Yup, got all that. My WMD bed kit is on the way for the QIDI.
You may want to make sure that the printer can use filaments other than what the manufacturer sells. Doesn’t apply to all. When you are locked into their filaments it can get expensive.
Trying to get the nozzles to be on the same exact level is ridiculous PAIN after a while. The nozzles end up not being the same exact level.
Out of the box? Great. After having hundreds of problems and 3 years later? No way. All 3 of our Flashforges are just running with one nozzle attached.
You could build an Folgertech FT5 with an aluminum upgrade kit (http://713maker.com/ft5.html 1)
Thanks for that! The Guider looks interesting and really liking the larger build volume. Does it come in dual extruder option?
Hi @c_geometry while I don’t necessarily agree with @Toadums that nozzle levelling is difficult on the FF Pro (I’ve done it twice so far and had no problems at all), I’ll admit I don’t use it for dual printing as such. I’ve attempted dual colour prints on the FF but there’s just too much ooze from the idle nozzle so I pretty much just use it as a single headed machine, but it’s still useful to have Black ABS loaded and always ready to go on one of the nozzles.
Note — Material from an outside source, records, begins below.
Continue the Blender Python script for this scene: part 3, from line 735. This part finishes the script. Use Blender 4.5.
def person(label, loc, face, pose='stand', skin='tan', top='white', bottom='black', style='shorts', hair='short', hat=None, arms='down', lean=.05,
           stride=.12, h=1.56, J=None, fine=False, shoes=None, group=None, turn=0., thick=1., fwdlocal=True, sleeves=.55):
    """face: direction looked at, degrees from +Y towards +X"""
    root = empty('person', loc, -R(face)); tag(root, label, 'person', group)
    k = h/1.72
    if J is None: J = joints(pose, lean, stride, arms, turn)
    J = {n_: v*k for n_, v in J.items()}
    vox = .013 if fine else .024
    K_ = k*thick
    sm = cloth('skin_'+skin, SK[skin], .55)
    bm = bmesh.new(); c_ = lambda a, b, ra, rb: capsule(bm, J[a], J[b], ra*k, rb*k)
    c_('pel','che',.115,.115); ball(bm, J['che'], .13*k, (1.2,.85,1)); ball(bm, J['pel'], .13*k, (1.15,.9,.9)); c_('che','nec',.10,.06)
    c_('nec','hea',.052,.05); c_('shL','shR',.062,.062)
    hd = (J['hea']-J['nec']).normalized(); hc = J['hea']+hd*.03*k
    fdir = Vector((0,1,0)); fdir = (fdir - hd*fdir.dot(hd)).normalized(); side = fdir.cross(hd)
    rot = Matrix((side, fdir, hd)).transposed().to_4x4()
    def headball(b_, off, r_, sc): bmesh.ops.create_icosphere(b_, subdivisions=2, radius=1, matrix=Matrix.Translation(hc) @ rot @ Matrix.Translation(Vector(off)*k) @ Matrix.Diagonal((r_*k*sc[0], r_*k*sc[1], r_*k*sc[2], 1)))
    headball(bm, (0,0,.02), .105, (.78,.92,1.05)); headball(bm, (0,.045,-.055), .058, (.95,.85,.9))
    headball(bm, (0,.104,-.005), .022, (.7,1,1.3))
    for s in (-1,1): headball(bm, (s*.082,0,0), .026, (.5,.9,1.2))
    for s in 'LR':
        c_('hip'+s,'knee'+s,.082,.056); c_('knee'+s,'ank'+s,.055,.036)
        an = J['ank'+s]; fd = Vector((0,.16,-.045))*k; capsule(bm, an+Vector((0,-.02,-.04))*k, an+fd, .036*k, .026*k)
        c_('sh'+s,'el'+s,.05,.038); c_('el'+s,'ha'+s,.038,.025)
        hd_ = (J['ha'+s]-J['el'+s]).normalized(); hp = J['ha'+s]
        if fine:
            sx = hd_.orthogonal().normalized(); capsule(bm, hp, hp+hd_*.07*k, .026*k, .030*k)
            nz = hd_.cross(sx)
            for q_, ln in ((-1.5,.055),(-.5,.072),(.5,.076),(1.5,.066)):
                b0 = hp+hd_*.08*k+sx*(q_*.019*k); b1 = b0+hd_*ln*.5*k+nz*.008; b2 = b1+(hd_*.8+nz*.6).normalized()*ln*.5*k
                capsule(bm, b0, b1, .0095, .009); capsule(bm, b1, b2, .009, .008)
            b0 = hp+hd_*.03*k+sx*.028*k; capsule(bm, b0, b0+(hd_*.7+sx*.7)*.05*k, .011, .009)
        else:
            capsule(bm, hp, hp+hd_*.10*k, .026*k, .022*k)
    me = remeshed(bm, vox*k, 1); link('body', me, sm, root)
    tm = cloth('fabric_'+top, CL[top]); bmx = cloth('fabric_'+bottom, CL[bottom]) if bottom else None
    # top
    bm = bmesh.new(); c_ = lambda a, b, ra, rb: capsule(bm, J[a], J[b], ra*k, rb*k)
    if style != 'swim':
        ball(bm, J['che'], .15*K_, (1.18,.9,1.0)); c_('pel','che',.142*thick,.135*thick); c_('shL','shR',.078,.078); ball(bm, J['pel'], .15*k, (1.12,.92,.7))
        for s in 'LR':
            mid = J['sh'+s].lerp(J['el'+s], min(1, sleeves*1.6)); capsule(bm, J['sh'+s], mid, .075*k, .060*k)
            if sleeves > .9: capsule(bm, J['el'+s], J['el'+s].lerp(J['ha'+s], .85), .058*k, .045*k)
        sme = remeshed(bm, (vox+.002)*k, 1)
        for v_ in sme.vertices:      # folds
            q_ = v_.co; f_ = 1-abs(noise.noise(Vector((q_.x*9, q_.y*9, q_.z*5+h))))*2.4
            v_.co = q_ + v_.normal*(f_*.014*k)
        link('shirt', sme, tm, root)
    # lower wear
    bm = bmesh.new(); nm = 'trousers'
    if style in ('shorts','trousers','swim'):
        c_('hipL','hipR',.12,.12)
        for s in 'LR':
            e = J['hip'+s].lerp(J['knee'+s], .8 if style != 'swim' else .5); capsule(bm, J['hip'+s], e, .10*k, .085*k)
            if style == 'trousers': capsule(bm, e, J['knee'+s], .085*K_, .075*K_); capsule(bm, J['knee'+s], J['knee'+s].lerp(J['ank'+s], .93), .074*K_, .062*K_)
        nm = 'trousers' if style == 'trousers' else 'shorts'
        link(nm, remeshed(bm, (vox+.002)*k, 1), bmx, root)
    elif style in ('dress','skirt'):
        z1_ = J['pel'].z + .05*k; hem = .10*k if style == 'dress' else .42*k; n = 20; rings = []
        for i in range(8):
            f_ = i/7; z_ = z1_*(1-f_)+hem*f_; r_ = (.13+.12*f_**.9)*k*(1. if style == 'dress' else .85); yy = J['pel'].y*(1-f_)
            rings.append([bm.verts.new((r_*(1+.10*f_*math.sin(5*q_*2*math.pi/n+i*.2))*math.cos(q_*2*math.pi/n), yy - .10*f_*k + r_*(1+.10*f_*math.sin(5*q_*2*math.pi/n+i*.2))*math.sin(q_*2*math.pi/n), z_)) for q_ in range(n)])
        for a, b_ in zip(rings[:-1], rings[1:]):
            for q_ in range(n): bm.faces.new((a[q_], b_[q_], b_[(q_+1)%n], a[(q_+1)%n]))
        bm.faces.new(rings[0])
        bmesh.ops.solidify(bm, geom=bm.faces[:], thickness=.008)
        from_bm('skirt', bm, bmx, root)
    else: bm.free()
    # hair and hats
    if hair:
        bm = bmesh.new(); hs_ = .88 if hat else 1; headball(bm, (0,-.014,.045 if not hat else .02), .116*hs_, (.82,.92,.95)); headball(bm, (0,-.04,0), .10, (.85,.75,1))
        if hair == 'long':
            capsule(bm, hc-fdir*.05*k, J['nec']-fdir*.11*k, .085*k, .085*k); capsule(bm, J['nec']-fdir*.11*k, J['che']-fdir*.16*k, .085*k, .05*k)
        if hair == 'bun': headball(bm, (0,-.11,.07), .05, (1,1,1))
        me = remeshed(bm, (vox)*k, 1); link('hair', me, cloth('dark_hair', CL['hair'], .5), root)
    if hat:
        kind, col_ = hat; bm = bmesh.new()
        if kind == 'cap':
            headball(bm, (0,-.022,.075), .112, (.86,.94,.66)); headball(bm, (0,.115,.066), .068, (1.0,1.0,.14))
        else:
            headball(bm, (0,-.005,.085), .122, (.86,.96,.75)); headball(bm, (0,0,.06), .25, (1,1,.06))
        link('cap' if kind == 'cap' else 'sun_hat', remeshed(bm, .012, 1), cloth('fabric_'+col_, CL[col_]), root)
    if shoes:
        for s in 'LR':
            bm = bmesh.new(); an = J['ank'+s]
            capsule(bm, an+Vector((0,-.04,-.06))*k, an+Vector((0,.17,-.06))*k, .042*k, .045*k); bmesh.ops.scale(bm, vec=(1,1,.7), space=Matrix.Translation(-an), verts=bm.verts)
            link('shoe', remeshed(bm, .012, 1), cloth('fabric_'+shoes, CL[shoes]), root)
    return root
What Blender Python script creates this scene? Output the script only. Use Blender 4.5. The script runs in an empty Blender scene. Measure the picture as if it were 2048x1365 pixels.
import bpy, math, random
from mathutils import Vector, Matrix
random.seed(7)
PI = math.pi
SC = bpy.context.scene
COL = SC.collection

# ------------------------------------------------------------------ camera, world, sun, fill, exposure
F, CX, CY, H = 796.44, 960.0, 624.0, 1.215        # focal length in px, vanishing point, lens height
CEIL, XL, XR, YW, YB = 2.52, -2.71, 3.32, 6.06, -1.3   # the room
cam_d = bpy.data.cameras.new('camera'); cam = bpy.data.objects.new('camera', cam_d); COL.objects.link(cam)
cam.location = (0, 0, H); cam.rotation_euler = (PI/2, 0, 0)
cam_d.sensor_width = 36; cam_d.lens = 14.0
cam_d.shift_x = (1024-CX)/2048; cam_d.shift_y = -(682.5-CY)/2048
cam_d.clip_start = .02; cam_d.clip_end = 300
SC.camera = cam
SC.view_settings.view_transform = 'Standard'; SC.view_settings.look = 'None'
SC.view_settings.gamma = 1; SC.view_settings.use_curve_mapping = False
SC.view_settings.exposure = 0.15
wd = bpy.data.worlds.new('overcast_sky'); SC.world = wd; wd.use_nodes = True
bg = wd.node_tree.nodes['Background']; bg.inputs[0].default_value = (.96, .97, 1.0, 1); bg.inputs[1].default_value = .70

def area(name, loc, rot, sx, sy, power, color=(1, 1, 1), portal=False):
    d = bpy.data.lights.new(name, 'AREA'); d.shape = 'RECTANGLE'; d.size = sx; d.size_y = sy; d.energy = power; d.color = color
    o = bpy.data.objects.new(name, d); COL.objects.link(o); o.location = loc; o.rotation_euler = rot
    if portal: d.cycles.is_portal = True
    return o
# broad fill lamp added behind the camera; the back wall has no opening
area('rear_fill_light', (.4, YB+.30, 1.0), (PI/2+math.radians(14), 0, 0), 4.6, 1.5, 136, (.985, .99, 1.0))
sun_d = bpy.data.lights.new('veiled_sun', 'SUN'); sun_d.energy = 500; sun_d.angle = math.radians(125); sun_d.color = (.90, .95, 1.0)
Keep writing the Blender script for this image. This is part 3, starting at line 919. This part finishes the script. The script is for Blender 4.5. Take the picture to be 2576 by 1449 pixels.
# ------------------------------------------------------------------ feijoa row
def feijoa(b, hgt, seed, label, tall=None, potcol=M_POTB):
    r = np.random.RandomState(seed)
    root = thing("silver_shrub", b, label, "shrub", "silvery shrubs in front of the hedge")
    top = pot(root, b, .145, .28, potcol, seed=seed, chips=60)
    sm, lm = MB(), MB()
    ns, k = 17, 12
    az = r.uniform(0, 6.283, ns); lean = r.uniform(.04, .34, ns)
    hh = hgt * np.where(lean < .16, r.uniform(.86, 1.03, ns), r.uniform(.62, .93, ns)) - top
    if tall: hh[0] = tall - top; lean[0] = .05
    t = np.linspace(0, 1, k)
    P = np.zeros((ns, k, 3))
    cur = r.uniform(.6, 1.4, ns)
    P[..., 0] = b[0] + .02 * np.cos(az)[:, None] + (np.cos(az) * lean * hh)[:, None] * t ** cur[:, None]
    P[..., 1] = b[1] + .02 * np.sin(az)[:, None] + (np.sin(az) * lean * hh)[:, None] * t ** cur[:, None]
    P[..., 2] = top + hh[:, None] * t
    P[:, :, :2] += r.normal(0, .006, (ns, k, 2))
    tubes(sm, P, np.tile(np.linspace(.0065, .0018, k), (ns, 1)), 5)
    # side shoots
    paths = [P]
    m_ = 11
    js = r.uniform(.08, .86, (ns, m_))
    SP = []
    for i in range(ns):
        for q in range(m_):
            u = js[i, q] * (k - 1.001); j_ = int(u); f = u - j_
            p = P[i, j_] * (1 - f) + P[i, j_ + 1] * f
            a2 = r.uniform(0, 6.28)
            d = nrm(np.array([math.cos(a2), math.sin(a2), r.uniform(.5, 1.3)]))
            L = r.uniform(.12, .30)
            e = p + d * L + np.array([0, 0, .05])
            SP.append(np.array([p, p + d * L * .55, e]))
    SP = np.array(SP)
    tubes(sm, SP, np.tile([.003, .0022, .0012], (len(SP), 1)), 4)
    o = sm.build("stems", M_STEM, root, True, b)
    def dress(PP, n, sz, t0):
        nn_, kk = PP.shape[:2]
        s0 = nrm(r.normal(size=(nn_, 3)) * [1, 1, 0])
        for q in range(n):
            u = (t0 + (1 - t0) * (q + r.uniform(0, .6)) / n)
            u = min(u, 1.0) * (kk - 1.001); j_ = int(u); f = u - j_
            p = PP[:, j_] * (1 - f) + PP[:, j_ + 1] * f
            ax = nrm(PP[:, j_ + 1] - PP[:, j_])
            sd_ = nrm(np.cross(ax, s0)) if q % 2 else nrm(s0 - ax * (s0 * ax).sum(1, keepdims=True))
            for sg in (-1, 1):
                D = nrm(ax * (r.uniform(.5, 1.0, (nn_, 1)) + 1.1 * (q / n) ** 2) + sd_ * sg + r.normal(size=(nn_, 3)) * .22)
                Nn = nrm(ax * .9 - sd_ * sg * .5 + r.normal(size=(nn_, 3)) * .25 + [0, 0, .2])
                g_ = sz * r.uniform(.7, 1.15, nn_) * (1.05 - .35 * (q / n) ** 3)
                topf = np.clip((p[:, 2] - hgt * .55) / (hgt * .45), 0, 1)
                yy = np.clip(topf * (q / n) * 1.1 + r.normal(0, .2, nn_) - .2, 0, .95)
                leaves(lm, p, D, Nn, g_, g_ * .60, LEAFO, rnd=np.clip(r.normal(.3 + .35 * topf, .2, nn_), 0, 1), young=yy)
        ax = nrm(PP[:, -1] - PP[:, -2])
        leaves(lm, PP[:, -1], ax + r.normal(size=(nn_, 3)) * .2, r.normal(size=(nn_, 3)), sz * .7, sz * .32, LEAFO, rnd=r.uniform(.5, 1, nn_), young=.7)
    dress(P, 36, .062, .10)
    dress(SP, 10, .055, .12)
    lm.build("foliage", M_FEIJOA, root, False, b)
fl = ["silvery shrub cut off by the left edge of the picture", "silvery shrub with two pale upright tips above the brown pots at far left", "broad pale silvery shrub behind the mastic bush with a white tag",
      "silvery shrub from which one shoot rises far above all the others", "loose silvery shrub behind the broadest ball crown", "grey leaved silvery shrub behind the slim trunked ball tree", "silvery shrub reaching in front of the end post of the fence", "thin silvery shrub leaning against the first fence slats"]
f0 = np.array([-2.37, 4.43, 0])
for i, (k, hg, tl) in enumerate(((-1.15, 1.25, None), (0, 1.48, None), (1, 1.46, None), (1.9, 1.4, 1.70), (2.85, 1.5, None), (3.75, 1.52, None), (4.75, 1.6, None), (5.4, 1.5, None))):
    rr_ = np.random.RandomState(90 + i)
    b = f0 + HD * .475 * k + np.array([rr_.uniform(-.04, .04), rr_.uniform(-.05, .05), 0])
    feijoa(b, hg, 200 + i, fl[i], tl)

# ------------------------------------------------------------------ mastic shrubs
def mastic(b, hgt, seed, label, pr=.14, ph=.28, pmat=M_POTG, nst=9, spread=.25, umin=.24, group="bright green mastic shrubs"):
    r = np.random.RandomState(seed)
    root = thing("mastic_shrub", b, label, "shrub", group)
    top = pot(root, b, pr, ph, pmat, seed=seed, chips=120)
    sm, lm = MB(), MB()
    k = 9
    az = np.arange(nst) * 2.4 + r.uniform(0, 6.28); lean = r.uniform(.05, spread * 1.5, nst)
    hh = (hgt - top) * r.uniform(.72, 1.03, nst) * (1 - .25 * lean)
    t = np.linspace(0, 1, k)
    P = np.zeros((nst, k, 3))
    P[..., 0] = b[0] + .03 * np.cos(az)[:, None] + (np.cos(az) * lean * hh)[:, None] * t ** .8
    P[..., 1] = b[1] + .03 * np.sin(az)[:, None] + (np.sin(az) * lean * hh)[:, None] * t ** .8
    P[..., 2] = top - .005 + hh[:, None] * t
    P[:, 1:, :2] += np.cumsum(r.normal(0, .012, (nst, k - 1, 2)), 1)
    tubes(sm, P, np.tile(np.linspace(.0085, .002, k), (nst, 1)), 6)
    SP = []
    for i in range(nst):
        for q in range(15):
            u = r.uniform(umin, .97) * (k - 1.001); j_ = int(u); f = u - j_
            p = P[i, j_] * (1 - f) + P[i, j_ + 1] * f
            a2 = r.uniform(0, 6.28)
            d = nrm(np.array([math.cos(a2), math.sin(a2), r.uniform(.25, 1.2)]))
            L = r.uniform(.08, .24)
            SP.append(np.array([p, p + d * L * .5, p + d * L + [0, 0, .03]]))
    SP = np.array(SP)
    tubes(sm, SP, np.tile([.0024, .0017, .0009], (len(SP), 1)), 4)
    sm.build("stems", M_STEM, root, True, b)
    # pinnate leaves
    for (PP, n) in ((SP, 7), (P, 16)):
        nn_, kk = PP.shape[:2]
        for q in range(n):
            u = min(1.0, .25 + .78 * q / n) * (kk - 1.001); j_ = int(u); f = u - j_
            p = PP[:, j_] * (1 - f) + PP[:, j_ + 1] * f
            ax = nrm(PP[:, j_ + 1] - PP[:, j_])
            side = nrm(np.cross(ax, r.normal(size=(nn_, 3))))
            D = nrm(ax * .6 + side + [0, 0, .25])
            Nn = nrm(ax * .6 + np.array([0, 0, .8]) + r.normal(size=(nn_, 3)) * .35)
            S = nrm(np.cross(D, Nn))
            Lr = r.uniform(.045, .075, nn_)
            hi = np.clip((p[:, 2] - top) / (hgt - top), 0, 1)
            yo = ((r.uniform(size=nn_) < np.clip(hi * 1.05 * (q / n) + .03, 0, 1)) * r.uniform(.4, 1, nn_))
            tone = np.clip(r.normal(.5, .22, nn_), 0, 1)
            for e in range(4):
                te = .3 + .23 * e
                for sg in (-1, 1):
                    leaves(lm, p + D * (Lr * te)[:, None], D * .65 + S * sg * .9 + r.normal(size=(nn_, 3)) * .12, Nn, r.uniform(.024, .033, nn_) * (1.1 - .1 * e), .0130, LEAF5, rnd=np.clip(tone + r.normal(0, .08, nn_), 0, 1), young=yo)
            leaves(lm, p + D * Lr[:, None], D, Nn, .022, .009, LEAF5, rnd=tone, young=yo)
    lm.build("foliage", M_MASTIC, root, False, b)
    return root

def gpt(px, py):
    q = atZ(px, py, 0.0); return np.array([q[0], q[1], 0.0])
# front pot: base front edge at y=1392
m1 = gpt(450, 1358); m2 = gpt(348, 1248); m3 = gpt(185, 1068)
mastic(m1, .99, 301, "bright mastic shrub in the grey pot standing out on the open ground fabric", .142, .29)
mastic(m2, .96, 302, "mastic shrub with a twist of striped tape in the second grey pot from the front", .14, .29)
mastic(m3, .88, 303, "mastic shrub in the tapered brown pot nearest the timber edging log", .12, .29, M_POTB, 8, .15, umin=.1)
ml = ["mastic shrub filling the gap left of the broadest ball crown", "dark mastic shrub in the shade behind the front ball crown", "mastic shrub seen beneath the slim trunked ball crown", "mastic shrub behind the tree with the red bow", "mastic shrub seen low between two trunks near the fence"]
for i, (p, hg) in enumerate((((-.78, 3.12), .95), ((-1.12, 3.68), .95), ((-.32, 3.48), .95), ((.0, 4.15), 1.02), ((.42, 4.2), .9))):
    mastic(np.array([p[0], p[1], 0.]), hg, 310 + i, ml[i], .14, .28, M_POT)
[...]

If dual-printing is a must, then I’d look at printers that have a solution to the ooze, like the R17 or the UM3. I’d also think long and hard about how important dual colour actually is. I’ve only had one customer ask for dual colour, and that was in two separate vertical layers (so I did it on the Prusa with a colour change). What I’d really like from dual printing is good soluble support printing as removing supports is a complete PITA (and usually leaves nasty surfaces) so if you’re looking at dual printing, again I’d say look at their ability with PVA, which of course is also the R17 and the UM3…
If you’ve only done it twice, I can see why you don’t agree.
The Guider is a single extruder printer with no heated bed (no dual option either), however, it has auto-leveling and the bed detaches easily from the framework. The new Guider 2 is quite impressive and has a build volume of 11" x10" x12" (280mmx250mmx300mm). I should mention it is not a machine for printing ABS, it will do PETG nicely though. The picture I’ve attached is a rendering of the new model.
The Guider runs on proprietary firmware and has a touch screen LCD interface. It will only reach an extruder temperature of 255°C though.
I see that a lot of people have issues with extruders needing a equidistant calibration on their Creator Pro’s; I would suggest buying your Creator Pro from a local dealer. Part of our PDI process is to correct that right out of the box before a customer receives the product, Flashforge knows this and is trying to ensure they are done properly from factory. If you end up buying a Creator Pro and have that issue, you can easily adjust this with a feeler gauge and loosening the set screw at the reverse side of the aluminum mounting block. Do this adjustment once then every-time you remove or replace a nozzle and PTFE tube, you won’t need to worry about it again. This is our experience with that model, I suppose every where is different.
Good luck with your purchase!
It just takes some practice, like a lot of stuff with printing! There are jigs you can make that are a big help in getting each nozzle assembly at the same height when mounting into the cooling bar. At that point any very small difference is probably an issue with the gantry and the cooling bar can be shimmed slightly.
Screw the gig and level using a bed with a glass plate and a piece of paper. Then move the print head gently with a rod or I use a pick
BNC SIGMA or something of a very simular name. Large print volume and has two print heads that work independently for duel extrusion prints… sounds perfect for what you want. It is pretty pricy though!